69. Les requérantes contestent l'affirmation de MTW selon laquelle le versement de la seconde tranche de l'aide aurait été approuvé en substance lorsque la Commission a décidé, le 23 décembre 1992, d'approuver la première tranche de l'aide. Cette affirmation serait infirmée par l'énumération de la Commission, au stade du mémoire en défense, des conditions qu'il fallait remplir avant que la seconde tranche de l'aide puisse être déclarée compatible avec le Marché commun.

70. Enfin, les requérantes réfutent l'affirmation de la Commission selon laquelle elles n'auraient pas d'intérêt légitime à demander l'annulation de la décision litigieuse, cette décision les concernant individuellement et directement. Par ailleurs, il ressortirait de la jurisprudence qu'un certain formalisme est requis dans le fonctionnement de la Commission (arrêt de la Cour du 15 juin 1994, Commission/BASF e.a., dit "PVC", C-137-92 P, Rec. p. I-2555; arrêts du Tribunal du 29 juin 1995, Solvay/Commission, T-32-91, Rec. p. II-1825, actuellement objet d'un pourvoi devant la Cour sous le n° C-288-95 P, et ICI/Commission, T-37-91, Rec. p. II-1901, actuellement objet d'un pourvoi devant la Cour sous le n° C-286-95 P). La méconnaissance de règles de forme constituerait en soi une infraction entraînant l'annulation d'une décision, que cette méconnaissance ait eu ou non un effet sur la décision litigieuse.
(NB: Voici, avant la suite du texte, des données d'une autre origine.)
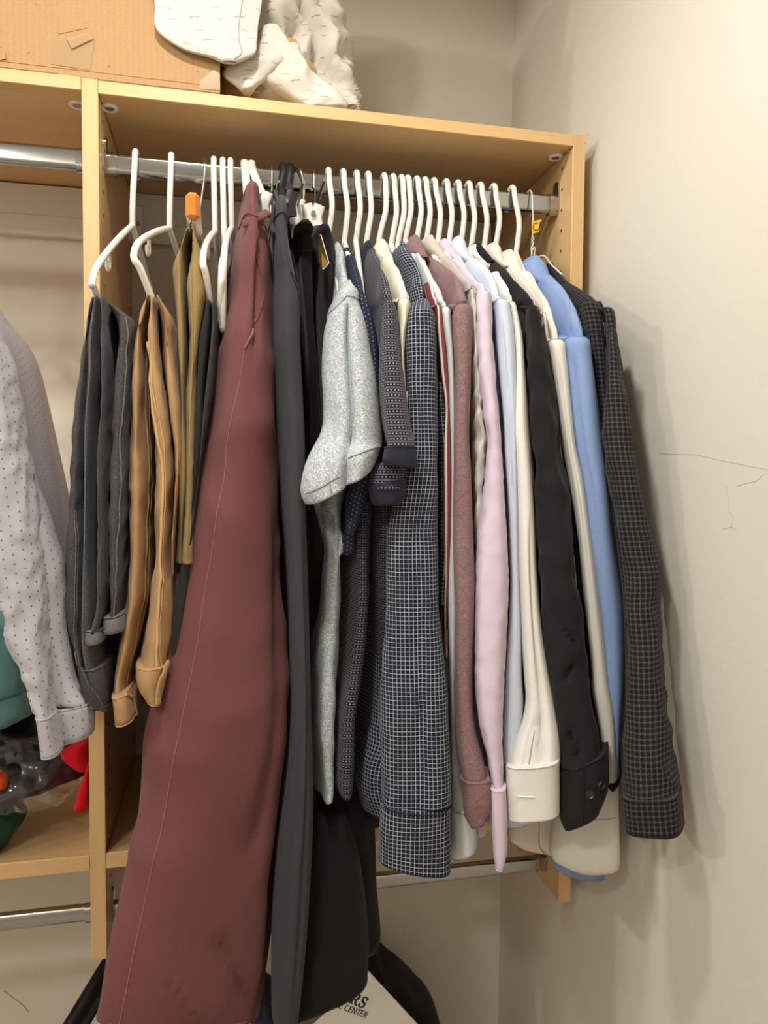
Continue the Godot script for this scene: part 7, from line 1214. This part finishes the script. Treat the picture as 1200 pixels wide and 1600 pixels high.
func lattice_shirt() -> void:
	var g := thing("dress_shirt", "black dress shirt with a fine grey ring lattice print, hanging against the right wall", "shirt", Vector3(0.5063, 1.9187, -1.1238), "shirts packed on the upper rod")
	var body := cloth(g, "body", M.lattice, [0.5063, 0.3387, -1.13, 0.006, 0, 0.03, 0.0004, 0.507, 0.3224, -1.1299, 0.0086, 0, 0.0465, 0.0006, 0.5046, 0.3008, -1.1298, 0.0094, 0, 0.0765, 0.0006, 0.501, 0.2781, -1.1298, 0.0106, 0, 0.1213, 0.0006, 0.4978, 0.2591, -1.1298, 0.0103, 0, 0.1615, 0.0006, 0.4951, 0.2425, -1.1298, 0.01, 0, 0.1947, 0.0006, 0.499, 0.2256, -1.1298, 0.0084, 0, 0.2178, 0.0005, 0.4914, 0.1309, -1.1238, 0.0126, 0, 0.1734, 0, 0.4831, 0.0363, -1.1238, 0.0131, 0, 0.1749, 0, 0.4813, -0.0584, -1.1238, 0.0137, 0, 0.1763, 0, 0.4813, -0.153, -1.1238, 0.0143, 0, 0.1777, 0, 0.4771, -0.2476, -1.1238, 0.0149, 0, 0.1791, 0, 0.4677, -0.3423, -1.1238, 0.0154, 0, 0.1806, 0, 0.4657, -0.4369, -1.1238, 0.016, 0, 0.182, 0], {"fold": 0.004, "fu": 14, "fv": 2.5, "ring": 36, "step": 0.018, "k": 2.8, "seed": 193})
	var sleeve := cloth(g, "sleeve", M.lattice, [0.5008, 0.2412, -0.9699, 0.003, 0.0016, 0.0022, -0.0002, 0.5008, 0.2327, -0.9461, 0.0049, 0.0027, 0.0153, -0.0003, 0.5008, 0.2252, -0.9257, 0.0058, 0.0032, 0.0265, -0.0004, 0.5008, 0.2202, -0.9121, 0.0059, 0.0033, 0.034, -0.0004, 0.5037, 0.2067, -0.9099, 0.0052, 0.0029, 0.034, -0.0003, 0.5043, 0.1725, -0.9028, 0.0064, 0.0036, 0.0341, -0.0003, 0.5028, 0.1385, -0.8948, 0.0092, 0.0053, 0.0343, -0.0004, 0.5011, 0.1049, -0.8868, 0.0118, 0.0069, 0.0344, -0.0004, 0.5008, 0.0719, -0.879, 0.0139, 0.0084, 0.0345, -0.0003, 0.5009, 0.0392, -0.872, 0.0148, 0.009, 0.0346, -0.0001, 0.5048, -0.009, -0.8611, 0.016, 0.0102, 0.0347, 0.0002, 0.5071, -0.0407, -0.8541, 0.0164, 0.0108, 0.0348, 0.0005, 0.5099, -0.0798, -0.8446, 0.018, 0.0122, 0.035, 0.0009, 0.5132, -0.116, -0.8359, 0.019, 0.0134, 0.0351, 0.0014, 0.513, -0.1337, -0.8324, 0.0185, 0.0132, 0.0351, 0.0015, 0.5109, -0.1566, -0.8288, 0.0168, 0.012, 0.0352, 0.0016, 0.5108, -0.1941, -0.82, 0.0174, 0.0128, 0.0353, 0.0021, 0.5081, -0.2382, -0.8097, 0.0179, 0.0135, 0.0355, 0.0028, 0.5052, -0.2669, -0.8026, 0.0185, 0.0142, 0.0356, 0.0033, 0.4987, -0.3295, -0.7852, 0.0215, 0.0172, 0.0358, 0.005, 0.4957, -0.3699, -0.7734, 0.0234, 0.0194, 0.036, 0.0064], {"fold": 0.005, "fu": 15, "fv": 5, "ring": 36, "step": 0.008, "open": true, "crumple": 0.006, "fc": 20, "seed": 194})
	seam(sleeve, [[-0.97, 2.95], [-0.4, 2.75], [0.3, 2.6], [0.97, 2.7]], M.dark_thread, 0.00045)
	var cuff := cloth(g, "cuff", M.lattice, [0.4914, -0.3665, -0.7686, 0.0242, 0.0201, 0.0342, 0.0066, 0.493, -0.3866, -0.7673, 0.0243, 0.0203, 0.0333, 0.0071, 0.4963, -0.4093, -0.7675, 0.0237, 0.02, 0.034, 0.0051], {"fold": 0.0015, "ring": 40, "step": 0.008, "open": true, "calm": false, "k": 3, "grow": 0.0012, "dome": 0.0012, "seed": 195})
	ring_seam(cuff, 0.08, M.dark_thread, 0.0006)
	ring_seam(cuff, 1.85, M.dark_thread, 0.0005)
	var front := cloth(g, "body_front", M.lattice, [0.4913, 0.2341, -0.9444, 0.0119, 0.0058, 0.03, -0.0006, 0.4962, 0.2133, -0.9418, 0.0119, 0.0059, 0.0303, -0.0006, 0.5027, 0.1617, -0.9372, 0.0081, 0.0041, 0.031, -0.0003, 0.5069, 0.11, -0.932, 0.0058, 0.003, 0.0318, -0.0001, 0.5121, 0.0414, -0.9243, 0.0043, 0.0023, 0.0328, 0, 0.5211, -0.0435, -0.9141, 0.0035, 0.002, 0.034, 0.0001, 0.5289, -0.1276, -0.9034, 0.0035, 0.002, 0.0353, 0.0002, 0.5316, -0.2102, -0.8917, 0.0051, 0.0031, 0.0365, 0.0005, 0.529, -0.2914, -0.881, 0.0053, 0.0034, 0.0377, 0.0007, 0.5247, -0.3709, -0.8696, 0.0066, 0.0042, 0.039, 0.0011, 0.5224, -0.4357, -0.8602, 0.0074, 0.0049, 0.04, 0.0016], {"fold": 0.004, "ring": 40, "open": true, "seed": 196})

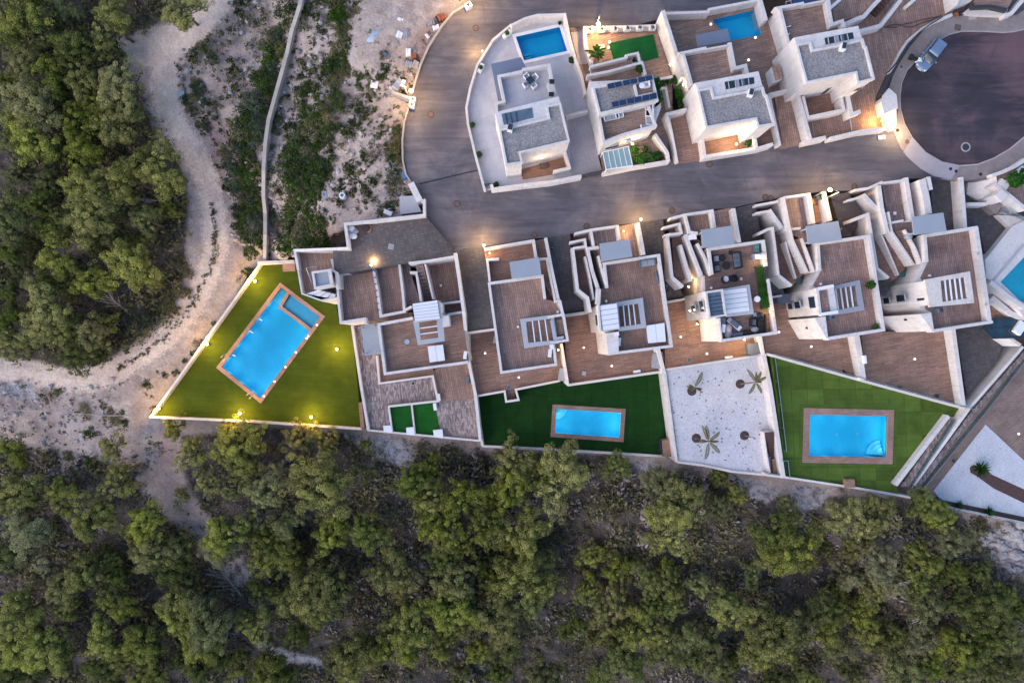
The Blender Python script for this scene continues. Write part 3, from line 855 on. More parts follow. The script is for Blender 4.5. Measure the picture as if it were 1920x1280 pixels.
# house A (left house of the row)
def ramp(name, label, p4, z4, mat='ramp'):
    mb = MB()
    xy = [XY([p], z)[0] for p, z in zip(p4, z4)]
    mb.slab(xy, list(z4), -12)
    return struct(name, mb, M[mat], label)
ramp('driveway', 'dark driveway between the communal house and the first house', px('852,467 909,462 916,532 931,617 879,625 868,540'), [0, 0, -1.6, -3.4, -3.4, -1.6])
ramp('driveway', 'dark driveway between the first and second house', px('1024,446 1069,438 1075,545 1104,583 1056,592 1040,530'), [0, 0, -2.4, -3.6, -3.6, -1.8])
ramp('driveway', 'dark driveway between the second and third house', px('1196,416 1243,410 1252,500 1282,555 1250,562 1208,480'), [0, 0, -1.8, -3.4, -3.4, -1.2])
ramp('driveway', 'dark driveway between the third and fourth house', px('1374,392 1417,381 1426,440 1475,560 1447,560 1430,450 1386,455'), [0, 0, -1.5, -3.6, -3.6, -1.6, -1.5])
ramp('driveway', 'driveway lit by the street lamp before the fifth house', g('438,128 528,113 612,235 545,345 480,345 476,262'), [0, 0, -1.0, -1.6, -1.6, -0.8], 'ramp')
deck('side_yard', 'dark yard between the fourth house and the last house', g('635,335 660,330 700,520 770,580 725,650 685,650'), -3.2, 'ramp')
deck('entry_floor', 'brown entrance floor under the first grey canopy', e('160,300 470,238 500,350 555,350 610,615 525,500 195,500'), 0.03, 'deck_c', -3)
deck('entry_floor', 'small brown step before the first house wall', e('478,240 548,228 562,352 500,350'), 0.05, 'deck_c', -3)
deck('entry_floor', 'low brown floor between the stair walls of the first house', e('495,345 565,350 645,622 600,630 545,612 525,460'), -0.6, 'deck_c', -6)
deck('lower_deck', 'brown lower deck round the first house', e('55,825 235,795 700,700 660,880 690,1120 640,1128 358,1180 290,1190 108,1228'), ZA, 'deck_a')
deck('lower_deck', 'brown lower deck of the second house', e('660,710 850,682 960,900 1260,900 1290,1070 690,1150'), ZB, 'deck_a')
deck('lower_deck', 'brown lower deck lit amber below the third house', f('95,800 225,775 330,1000 640,1010 690,1010 715,1130 90,1225'), ZD, 'deck_a')
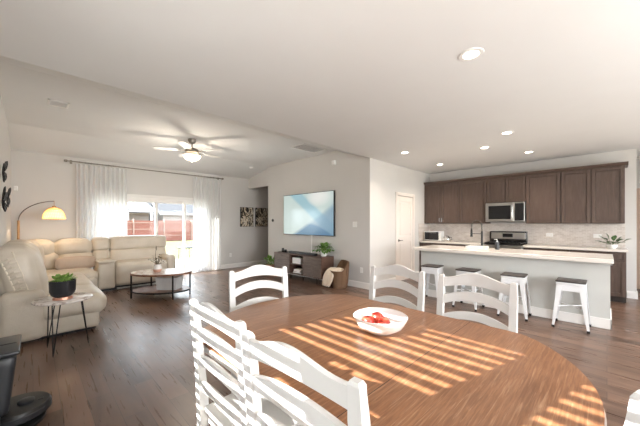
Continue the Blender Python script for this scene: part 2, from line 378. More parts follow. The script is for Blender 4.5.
def dup(o, loc=None, rz=None, label=None, parent=None):
    c = o.copy(); COL.objects.link(c)
    if parent is not None: c.parent = parent
    if loc is not None: c.location = loc
    if rz is not None: c.rotation_euler = (0, 0, rz)
    if label: c['label'] = label
    for ch in list(o.children): dup(ch, parent=c)
    return c
def T(x=0, y=0, z=0): return Matrix.Translation((x, y, z))
def RX(a): return Matrix.Rotation(R(a), 4, 'X')
def RY(a): return Matrix.Rotation(R(a), 4, 'Y')
def RZ(a): return Matrix.Rotation(R(a), 4, 'Z')
def arc(p0, p1, n, f): return [f(p0 + (p1 - p0) * i / n) for i in range(n + 1)]

# ------------------------------------------------------------------ SETTING
XL, YF, XT, YK, XK = -.30, 8.2, 4.93, 3.47, 7.75
ZK, ZV, ZF = 2.73, 3.04, 2.80
struct('floor', MB().box(-.45, 9.1, -3.2, 8.36, -.12, 0), 'floor')
prof = [(-3.2, ZK), (YK, ZK), (4.42, ZV), (7.0, ZV), (8.36, ZF - .03), (8.36, 3.2), (-3.2, 3.2)]
mb = MB(); a = [mb.bm.verts.new((-.45, y, z)) for y, z in prof]; b = [mb.bm.verts.new((9.1, y, z)) for y, z in prof]
mb.bm.faces.new(a); mb.bm.faces.new(b[::-1])
for i in range(len(prof)): mb.bm.faces.new((a[i], b[i], b[(i + 1) % len(prof)], a[(i + 1) % len(prof)]))
struct('ceiling', mb, 'ceiling')
def wall(name, axis, c0, c1, s0, s1, z1, holes=(), mat='wall', z0=0):
    """axis 'x': wall plane at constant x (c0..c1 thick), runs in y from s0 to s1"""
    mb = MB()
    cuts = sorted({s0, s1} | {h[0] for h in holes} | {h[1] for h in holes})
    for p, q in zip(cuts, cuts[1:]):
        hs = sorted([(h[2], h[3]) for h in holes if h[0] <= p + 1e-6 and h[1] >= q - 1e-6]); z = z0
        spans = []
        for a_, b_ in hs:
            if a_ > z: spans.append((z, a_))
            z = b_
        if z < z1: spans.append((z, z1))
        for a_, b_ in spans:
            if axis == 'x': mb.box(c0, c1, p, q, a_, b_)
            else: mb.box(p, q, c0, c1, a_, b_)
    bmesh.ops.remove_doubles(mb.bm, verts=mb.bm.verts, dist=1e-5)
    return struct(name, mb, mat)
W1 = (.80, 1.76, .80, 1.98); W2 = (-.62, .62, .80, 1.94)
wall('wall_left', 'x', -.45, XL, -3.2, 8.36, 3.1, [W1, W2])
wall('wall_far', 'y', YF, 8.36, XL, 6.7, 3.1, [(.86, 3.66, 0, 2.03)])
wall('wall_television', 'x', XT, 5.06, YK + .13, YF, 3.1, [(7.1, YF, -1, 2.49)], z0=0)
wall('wall_pantry', 'y', YK, YK + .13, XT, 7.9, 3.1, [(6.02, 6.78, 0, 2.03)])
wall('wall_kitchen', 'x', XK, 7.9, -.38, YK, 2.75)
wall('wall_kitchen_side', 'x', XK, 7.9, -3.2, -1.7, 2.75)
wall('wall_passage', 'x', 8.95, 9.1, -3.2, YK, 2.75, [(-1.3, -.50, 0, 2.03)])
wall('wall_passage_end', 'y', -1.85, -1.7, 7.9, 8.95, 2.75)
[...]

71. Le Gouvernement danois se rallie à l'argumentation présentée par les requérantes selon laquelle la Commission n'était pas, en mai 1994, compétente pour adopter la décision litigieuse. En effet, le délai fixé à l'article 10 bis, paragraphe 2, de la septième directive ne représenterait pas une règle de procédure formelle, mais constituerait l'une des conditions de la compatibilité de l'aide avec le Marché commun. Contrairement à ce que pense la Commission, la distinction entre une aide illicite et une aide incompatible avec le Marché commun n'aurait pas de pertinence pour l'appréciation des aides d'État fondées sur le régime transitoire et spécifique institué pour les chantiers navals de l'ancienne République démocratique allemande par la directive 92/68.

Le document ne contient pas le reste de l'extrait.